The opinions expressed above are subject to the following exclusions and qualifications:
A. Our opinions are as of the date hereof and we have no responsibility to update this opinion for events and circumstances occurring after the date hereof or as to facts relating to prior events that are subsequently brought to our attention. This opinion is limited to the laws, including the rules and regulations, as in effect on the date hereof, and we disavow any undertaking to advise you of any changes in law.
B. We express no opinion as to the validity, binding effect or enforceability of any right or obligation to the extent that such right or obligation may be limited by (i) applicable bankruptcy, insolvency, reorganization, receivership, conservatorship, arrangement, moratorium, fraudulent transfer or other laws relating to or affecting creditors’ rights generally, (ii) general principles of equity (regardless of whether arising prior to, or after, the date hereof or considered in a proceeding in equity or at law), including those relating to the availability of the remedy of specific performance or injunctive relief or (iii) the effect of federal and state securities laws and principles of public policy on rights of indemnity and contribution.
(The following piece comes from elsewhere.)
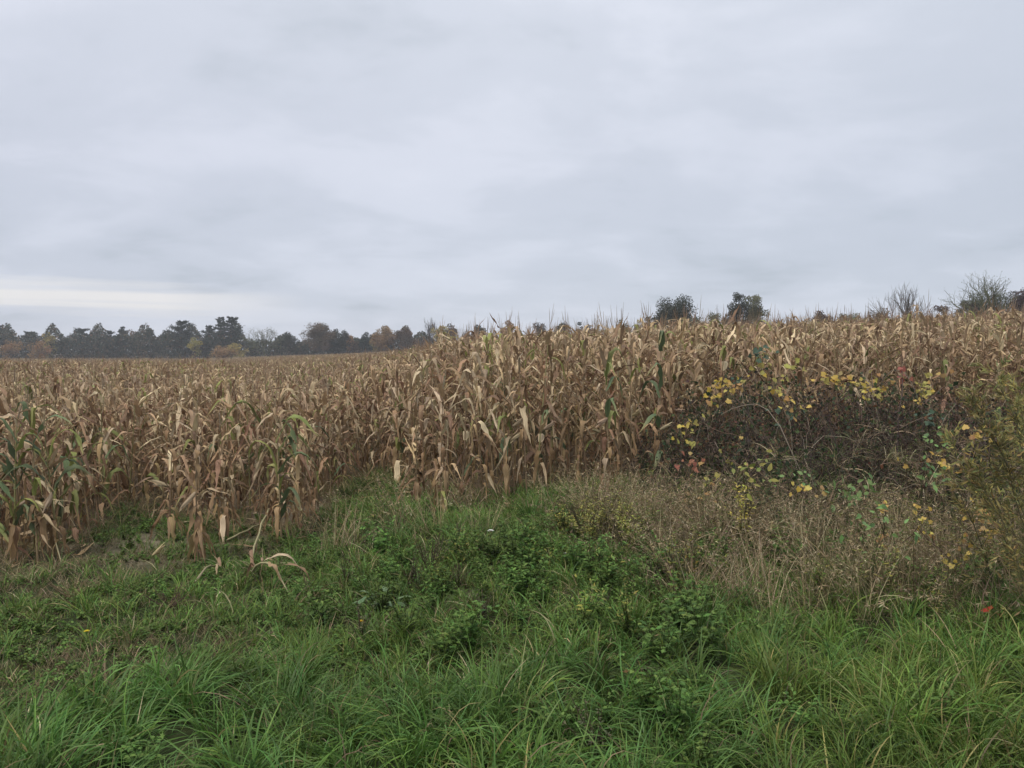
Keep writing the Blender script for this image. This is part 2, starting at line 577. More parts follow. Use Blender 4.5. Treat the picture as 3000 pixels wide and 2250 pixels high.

C. We are qualified to practice law in the State of Washington and do not express any opinion as to any laws other than the laws in their current forms of the States of Washington and New York, the Delaware General Corporation Law and applicable provisions of the Delaware Constitution and reported judicial decisions interpreting such Delaware laws and the federal securities laws of the United States, and we express no opinion with respect to the laws, regulations or ordinances of any county, municipality or governmental subdivision or agency thereof.
This opinion letter is rendered solely for your benefit in connection with the filing of the Prospectus and may not be relied upon, quoted or used by any other person or entity or for any other purpose without our prior written consent.
We hereby consent to the filing of this opinion as Exhibit 5.1 to the Company’s Current Report on Form 8-K filed with the Commission on or about the date hereof, to the incorporation by reference of this opinion into the Registration Statement and the Prospectus and to the reference to us under the headings “Legal Matters” in the Base Prospectus and “Legal Matters” in the Preliminary Prospectus Supplement and the Prospectus Supplement. In giving such consent, we do not thereby admit that we are in the category of persons whose consent is required under Section 7 of the Securities Act or related rules and regulations of the Commission issued thereunder.